──────── Data extract

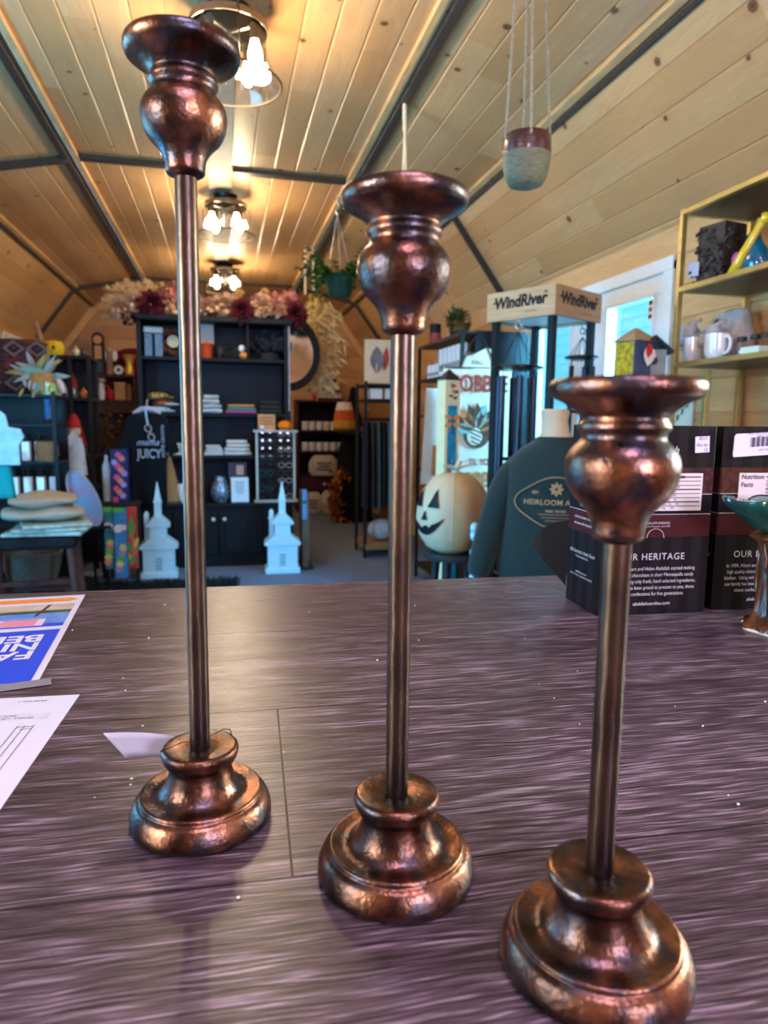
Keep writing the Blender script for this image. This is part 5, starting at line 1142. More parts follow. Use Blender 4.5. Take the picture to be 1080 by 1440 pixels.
# round mirror behind the hutch
c = at(405, 497, 6.22); r_ = at(405, 443, 6.22).z - c.z
t = thing('round_mirror', 'round dark-framed mirror leaning out behind the right side of the black hutch', 'mirror', (c.x, 6.22, c.z)); 
MB().lathe([(r_ * .80, -0.02), (r_, -0.02), (r_, 0.02), (r_ * .78, 0.02), (r_ * .78, -0.02)], 40, M=FACE, sx=0.86).build('frame', mat('dark walnut', C(30, 15, 13), 0.5), t); m_, nt, p, o = newmat('mirror silver'); p.inputs['Base Color'].default_value = (0.8, 0.8, 0.78, 1); p.inputs['Metallic'].default_value = 1; p.inputs['Roughness'].default_value = 0.06
MB().lathe([(0, -0.004), (r_ * .80, -0.004), (r_ * .80, 0.004), (0, 0.004)], 40, M=FACE, sx=0.86).build('glass', m_, t)
MB().box((0, 0.06, -(c.z) / 2 - r_ / 2), (0.05, 0.03, c.z - r_ + 0.05)).build('stand', BLACK, t)

# ---------------------------------------------------------------- black hutch
HB = mat('black hutch paint', C(15, 17, 21), 0.5, var=0.2, bump=0.03); NAVY = mat('navy back panel', C(15, 23, 37), 0.5, var=0.15)
hx, hyy = -0.06, 5.72; HW, HBw = 0.585, 0.615
z_top = 2.02; zA, zB, zC, zBase = at(300, 503, 5.85).z, at(300, 581, 5.85).z, at(320, 641, 5.85).z, at(300, 708, 5.72).z
t = thing('hutch', 'tall black hutch with open navy-backed shelves and cupboard doors in mid shop', 'cabinet', (hx, hyy, 0)); 
MB().box((0, 0.24, 0.04), (2 * HBw - 0.04, 0.42, 0.08)).build('plinth', HB, t); MB().box((0, 0.235, (zBase - 0.03 + 0.08) / 2), (2 * HBw, 0.43, zBase - 0.03 - 0.08)).build('base_cabinet', HB, t); MB().box((0, 0.225, zBase - 0.015), (2 * HBw + 0.04, 0.49, 0.03)).build('worktop', HB, t, bevel=0.004)
xs = (-HBw + 0.02, -0.385, -0.06 + 0.06 - 0.0, 0.375, HBw - 0.02)
xs = (-HBw + 0.02, -0.36, 0.005, 0.372, HBw - 0.02)
for k in range(4):
    x0, x1 = xs[k] + 0.01, xs[k + 1] - 0.01; d_ = MB().box(((x0 + x1) / 2, 0.009, zBase * .5 + 0.02), (x1 - x0, 0.02, zBase - 0.18)).build('door', HB, t, bevel=0.004); MB().box(((x0 + x1) / 2, -0.004, zBase * .5 + 0.02), (x1 - x0 - 0.08, 0.01, zBase - 0.26)).build('door_panel', HB, d_, bevel=0.003)
    kx = x1 - 0.03 if k % 2 else x0 + 0.03; kx = (x1 - 0.03, x1 - 0.03, x0 + 0.04, x0 + 0.04)[k]
    MB().sphere((kx, -0.022, zBase - 0.13), (0.018, 0.016, 0.018), 12, 8).bar((kx, 0, zBase - 0.13), (kx, -0.02, zBase - 0.13), 0.012).build('knob', mat('crystal knob', C(220, 222, 220), 0.1, metal=0.4), d_)
for x in (-HW, HW): MB().box((x, 0.30, (zBase + z_top) / 2), (0.035, 0.30, z_top - zBase)).build('side', HB, t)
MB().box((0, 0.44, (zBase + z_top) / 2), (2 * HW, 0.02, z_top - zBase)).build('back_panel', NAVY, t)
MB().box((0, 0.29, z_top), (2 * HW + 0.1, 0.36, 0.05)).build('cornice', HB, t, bevel=0.008)
for z in (zA, zB, zC): MB().box((0, 0.30, z - 0.012), (2 * HW - 0.03, 0.28, 0.024)).build('shelf_board', HB, t)
dx_ = at(348, 470, 5.9).x - hx; MB().box((dx_, 0.3, (zA + z_top) / 2), (0.02, 0.26, z_top - zA - 0.03)).build('divider', HB, t)
MB().box((HW + 0.022, 0.152, (zB + z_top) / 2 - 0.0), (0.012, 0.012, z_top - zB - 0.05)).build('edge_strip', mat('pale edging', C(150, 156, 166), 0.4), t)
hy = hyy + 0.26
# floral garland on top of the hutch
t = thing('flower_garland', 'garland of burgundy dahlias, cream blooms and pampas lying along the top of the black hutch', 'garland', (hx, hy, z_top + 0.026))
BURG = mat('burgundy petals', C(96, 22, 40), 0.7, col2=C(54, 12, 26), scale=20); CRM = mat('cream petals', C(226, 188, 156), 0.8, col2=C(190, 140, 110), scale=20); BLUSH = mat('blush petals', C(206, 128, 116), 0.8, var=0.2, scale=20); PAMP = mat('pampas', C(196, 160, 112), 0.9, col2=C(150, 112, 72), scale=30); DKP = mat('dark purple petals', C(44, 24, 44), 0.8)
def bloom(px, py, r, m_, n, nm, y=0.0):
    c = at(px, py, hy - 0.08 + y) - Vector((hx, hy, z_top + 0.026)); q = MB()
    if nm == 'dahlia':
        for ring_ in range(5):
            ph = ring_ * 0.3
            for k in range(11 - ring_):
                a = 2 * PI * k / (11 - ring_) + ph; el = -0.3 + ring_ * 0.38; d = Vector((math.cos(a) * math.cos(el), -math.sin(el), math.sin(a) * math.cos(el)))
                q.leaf(c + d * r * 0.2, d, (0, -1, 0), r * (1 - 0.06 * ring_), r * 0.5, 0, -0.15)
    else:
        for k in range(n):
            d = Vector((RD.gauss(0, 1), RD.gauss(-.3, 1), RD.gauss(0, 1))).normalized(); q.leaf(c + d * r * 0.62, d + Vector((RD.gauss(0, .3), 0, RD.gauss(0, .3))), (RD.random(), RD.random(), 1), r * 0.5, r * 0.42, 0, 0.3)
    q.build(nm, m_, t)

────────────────

Stated task
Copy the material shown above in full and exactly. Skip the pictures.

Correct answer
Keep writing the Blender script for this image. This is part 5, starting at line 1142. More parts follow. Use Blender 4.5. Take the picture to be 1080 by 1440 pixels.
# round mirror behind the hutch
c = at(405, 497, 6.22); r_ = at(405, 443, 6.22).z - c.z
t = thing('round_mirror', 'round dark-framed mirror leaning out behind the right side of the black hutch', 'mirror', (c.x, 6.22, c.z)); 
MB().lathe([(r_ * .80, -0.02), (r_, -0.02), (r_, 0.02), (r_ * .78, 0.02), (r_ * .78, -0.02)], 40, M=FACE, sx=0.86).build('frame', mat('dark walnut', C(30, 15, 13), 0.5), t); m_, nt, p, o = newmat('mirror silver'); p.inputs['Base Color'].default_value = (0.8, 0.8, 0.78, 1); p.inputs['Metallic'].default_value = 1; p.inputs['Roughness'].default_value = 0.06
MB().lathe([(0, -0.004), (r_ * .80, -0.004), (r_ * .80, 0.004), (0, 0.004)], 40, M=FACE, sx=0.86).build('glass', m_, t)
MB().box((0, 0.06, -(c.z) / 2 - r_ / 2), (0.05, 0.03, c.z - r_ + 0.05)).build('stand', BLACK, t)

# ---------------------------------------------------------------- black hutch
HB = mat('black hutch paint', C(15, 17, 21), 0.5, var=0.2, bump=0.03); NAVY = mat('navy back panel', C(15, 23, 37), 0.5, var=0.15)
hx, hyy = -0.06, 5.72; HW, HBw = 0.585, 0.615
z_top = 2.02; zA, zB, zC, zBase = at(300, 503, 5.85).z, at(300, 581, 5.85).z, at(320, 641, 5.85).z, at(300, 708, 5.72).z
t = thing('hutch', 'tall black hutch with open navy-backed shelves and cupboard doors in mid shop', 'cabinet', (hx, hyy, 0)); 
MB().box((0, 0.24, 0.04), (2 * HBw - 0.04, 0.42, 0.08)).build('plinth', HB, t); MB().box((0, 0.235, (zBase - 0.03 + 0.08) / 2), (2 * HBw, 0.43, zBase - 0.03 - 0.08)).build('base_cabinet', HB, t); MB().box((0, 0.225, zBase - 0.015), (2 * HBw + 0.04, 0.49, 0.03)).build('worktop', HB, t, bevel=0.004)
xs = (-HBw + 0.02, -0.385, -0.06 + 0.06 - 0.0, 0.375, HBw - 0.02)
xs = (-HBw + 0.02, -0.36, 0.005, 0.372, HBw - 0.02)
for k in range(4):
    x0, x1 = xs[k] + 0.01, xs[k + 1] - 0.01; d_ = MB().box(((x0 + x1) / 2, 0.009, zBase * .5 + 0.02), (x1 - x0, 0.02, zBase - 0.18)).build('door', HB, t, bevel=0.004); MB().box(((x0 + x1) / 2, -0.004, zBase * .5 + 0.02), (x1 - x0 - 0.08, 0.01, zBase - 0.26)).build('door_panel', HB, d_, bevel=0.003)
    kx = x1 - 0.03 if k % 2 else x0 + 0.03; kx = (x1 - 0.03, x1 - 0.03, x0 + 0.04, x0 + 0.04)[k]
    MB().sphere((kx, -0.022, zBase - 0.13), (0.018, 0.016, 0.018), 12, 8).bar((kx, 0, zBase - 0.13), (kx, -0.02, zBase - 0.13), 0.012).build('knob', mat('crystal knob', C(220, 222, 220), 0.1, metal=0.4), d_)
for x in (-HW, HW): MB().box((x, 0.30, (zBase + z_top) / 2), (0.035, 0.30, z_top - zBase)).build('side', HB, t)
MB().box((0, 0.44, (zBase + z_top) / 2), (2 * HW, 0.02, z_top - zBase)).build('back_panel', NAVY, t)
MB().box((0, 0.29, z_top), (2 * HW + 0.1, 0.36, 0.05)).build('cornice', HB, t, bevel=0.008)
for z in (zA, zB, zC): MB().box((0, 0.30, z - 0.012), (2 * HW - 0.03, 0.28, 0.024)).build('shelf_board', HB, t)
dx_ = at(348, 470, 5.9).x - hx; MB().box((dx_, 0.3, (zA + z_top) / 2), (0.02, 0.26, z_top - zA - 0.03)).build('divider', HB, t)
MB().box((HW + 0.022, 0.152, (zB + z_top) / 2 - 0.0), (0.012, 0.012, z_top - zB - 0.05)).build('edge_strip', mat('pale edging', C(150, 156, 166), 0.4), t)
hy = hyy + 0.26
# floral garland on top of the hutch
t = thing('flower_garland', 'garland of burgundy dahlias, cream blooms and pampas lying along the top of the black hutch', 'garland', (hx, hy, z_top + 0.026))
BURG = mat('burgundy petals', C(96, 22, 40), 0.7, col2=C(54, 12, 26), scale=20); CRM = mat('cream petals', C(226, 188, 156), 0.8, col2=C(190, 140, 110), scale=20); BLUSH = mat('blush petals', C(206, 128, 116), 0.8, var=0.2, scale=20); PAMP = mat('pampas', C(196, 160, 112), 0.9, col2=C(150, 112, 72), scale=30); DKP = mat('dark purple petals', C(44, 24, 44), 0.8)
def bloom(px, py, r, m_, n, nm, y=0.0):
    c = at(px, py, hy - 0.08 + y) - Vector((hx, hy, z_top + 0.026)); q = MB()
    if nm == 'dahlia':
        for ring_ in range(5):
            ph = ring_ * 0.3
            for k in range(11 - ring_):
                a = 2 * PI * k / (11 - ring_) + ph; el = -0.3 + ring_ * 0.38; d = Vector((math.cos(a) * math.cos(el), -math.sin(el), math.sin(a) * math.cos(el)))
                q.leaf(c + d * r * 0.2, d, (0, -1, 0), r * (1 - 0.06 * ring_), r * 0.5, 0, -0.15)
    else:
        for k in range(n):
            d = Vector((RD.gauss(0, 1), RD.gauss(-.3, 1), RD.gauss(0, 1))).normalized(); q.leaf(c + d * r * 0.62, d + Vector((RD.gauss(0, .3), 0, RD.gauss(0, .3))), (RD.random(), RD.random(), 1), r * 0.5, r * 0.42, 0, 0.3)
    q.build(nm, m_, t)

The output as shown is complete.